Don’t fall into the trap that server migrations or lift-and-shift is the easy way out, therefor there’s no need to analyze the application portfolio (or build one to do so). You can’t move servers from one location to another without considering what dependencies they have on each other. You also can’t move servers between locations (on-premises, clouds, etc.) without considering the impact it might have should you move the front-end but not the backend database. The best way to mitigate this is to group servers by application/workload and plan to move applications, even if you’re doing it lift-and-shift style. 

Find some quick wins

Short and sweet, the cloud is a big tool box, be on the look out for how you can use it to quickly and easily provide value to the organization. Could be a chat bot, a backup service, media service, the possibilities are endless. 

Disseminate the hats

Most organizations have organically grown to have a handful (at best) of people who understand the public-cloud and have grown to be the gatekeeper of cloud services. Any and all cloud requests, work, and decisions flow through these few people. In the early stages that’s OK, in fact it’s probably good, Once you have a substantial amount of workloads in the cloud, those few people can quickly become a bottleneck and risk to the business – plus we want them moving on from the menial tasks and continuing to lead the organization in new technical endeavors (automation? AI, new clouds, etc.). To understand better who should be doing what, use the Microsoft RACI chart provided under the Cloud Adoption Framework and customize it to better fit your organizational structure & processes. Once you know who’s going to be doing what, you can develop a training plan to get these employees up to speed quickly. 

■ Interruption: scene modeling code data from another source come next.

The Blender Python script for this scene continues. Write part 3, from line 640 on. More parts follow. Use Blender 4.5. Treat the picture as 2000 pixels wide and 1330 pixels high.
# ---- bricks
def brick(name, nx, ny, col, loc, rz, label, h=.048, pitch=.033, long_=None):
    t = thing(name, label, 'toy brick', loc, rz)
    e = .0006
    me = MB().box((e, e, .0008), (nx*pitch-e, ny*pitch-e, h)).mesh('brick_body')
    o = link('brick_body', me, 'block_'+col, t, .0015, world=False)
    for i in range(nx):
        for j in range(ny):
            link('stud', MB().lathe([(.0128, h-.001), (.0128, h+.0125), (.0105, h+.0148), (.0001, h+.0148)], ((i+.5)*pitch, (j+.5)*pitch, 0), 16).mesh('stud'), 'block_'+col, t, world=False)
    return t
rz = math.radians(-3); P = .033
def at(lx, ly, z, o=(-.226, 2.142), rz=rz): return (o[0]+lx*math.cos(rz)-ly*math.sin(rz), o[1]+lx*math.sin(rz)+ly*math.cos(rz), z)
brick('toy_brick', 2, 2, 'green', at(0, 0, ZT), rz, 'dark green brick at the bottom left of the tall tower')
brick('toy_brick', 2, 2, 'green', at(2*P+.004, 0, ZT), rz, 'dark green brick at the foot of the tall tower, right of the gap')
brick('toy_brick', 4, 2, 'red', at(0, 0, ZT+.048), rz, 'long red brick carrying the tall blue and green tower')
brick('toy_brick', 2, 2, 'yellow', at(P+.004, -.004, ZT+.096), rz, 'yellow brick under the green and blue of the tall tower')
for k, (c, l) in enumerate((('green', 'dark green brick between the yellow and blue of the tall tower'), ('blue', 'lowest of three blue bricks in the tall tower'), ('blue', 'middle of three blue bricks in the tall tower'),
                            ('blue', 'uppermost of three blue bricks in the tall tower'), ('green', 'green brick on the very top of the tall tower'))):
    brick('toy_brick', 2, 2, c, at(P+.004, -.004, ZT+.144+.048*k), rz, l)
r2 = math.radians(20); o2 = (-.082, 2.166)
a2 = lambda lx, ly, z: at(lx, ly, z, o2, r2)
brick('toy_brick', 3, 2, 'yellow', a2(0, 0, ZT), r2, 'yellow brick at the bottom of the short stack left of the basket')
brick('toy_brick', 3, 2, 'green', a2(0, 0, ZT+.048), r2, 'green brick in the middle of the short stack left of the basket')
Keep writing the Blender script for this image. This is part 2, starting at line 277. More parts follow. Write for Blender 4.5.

Start training up on infrastructure-as-code

By now you know there’s no shortage of things to train up on when it comes to cloud adoption. Infrastructure-as-code (IaC) is the concept of managing infrastructure using code, mostly declarative templates in JSON. This concept has taken the industry by storm since cloud computing began to take off. It’s also a major learning curve for most organizations because it presses the DevOps agenda by blending the skills of IT infrastructure and development practices. Most of the workloads you build new or migrate will likely have accompanying templates written in various languages, or maybe a single language if you use something like Terraform. Further, these templates will be needed to standardize deployments of new resources, like a repeatable template for small, medium, and large virtual machines, or a database. 

Find out how you’re going to provide this expertise, what tools might be used, where code will be stored, how teams will communicate.